Nous rencontrons Pierre Legros, directeur d'Article 4, qui fonda l'AFESIP avec la célèbre Somaly Mam dont il est aujourd'hui divorcé. Sa nouvelle épouse est de la même trempe. Nous arrivons le jour même où son autobiographie est publiée. Kunthear Lot, donnée pour morte et enterrée vivante à la naissance, a été violée dès l'âge de 8 ans pendant cinq ans par son oncle dont elle tombe enceinte. Son premier mari l'épouse alors sur un pari et lui fait un second enfant. Un riche Malais la sort de là, mais il se retrouvera en prison, la laissant seule à 18 ans avec trois enfants ! Esclave domestique en Malaisie pendant deux ans elle réussit à s'échapper et à rejoindre le Cambodge avec deux de ses enfants. Etc. L'histoire semble incroyable, mais toutes les filles rencontrées ont une vie aussi terrible. Françoise étudie sérieusement la possibilité de réaliser un film autour de la prostitution au Cambodge et de la violence faite aux femmes et aux enfants.
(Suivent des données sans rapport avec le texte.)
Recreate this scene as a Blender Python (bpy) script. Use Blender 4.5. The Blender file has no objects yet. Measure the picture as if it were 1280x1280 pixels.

Le lendemain nous partons en voiture jusqu'au village natal de Kunthear qui rend visite à ses quatre enfants gardés par sa mère. Celle-ci a perdu une jambe lorsqu'elle fut fauchée par un camion sur la route qui nous mène à elle. Aucune effusion familiale, pas un regard échangé de part et d'autre, juste une vague présence. Certaines de ces femmes ont été des Khmères rouges trop actives. Personne n'en parle. Personne ne parle. Écrire un livre sur sa vie (en traductions française et anglaise d'ici peu) est très courageux pour Kunthear, totalement en porte-à-faux par rapport aux pratiques cambodgiennes. Article 4 souhaite briser les non-dits qui empoisonnent la vie des habitants, névroses familiales catastrophiques dont les horreurs se perpétuent de génération en génération. Kunthear apprend qu'elle fut elle-même le fruit d'un viol. Du temps de l'Angkar qui avait aboli la famille, l'organisation choisissait les couples. Une femme qui ne tombait pas enceinte au bout de quelques mois était liquidée.


Partout règne la misère. Françoise filme Kunthear sur la route, au village, au local d'Article 4, à la télévision, tandis que Pierre Legros qui l'a épousée traduit ou donne les clefs de ce qui peut nous paraître invraisemblable en fonction de nos propres références. Kunthear, qui avait réussi à cacher ses émotions sur les plateaux des différentes chaînes de télévision où elle présente son livre, Le ruban jaune, ne peut retenir ses larmes.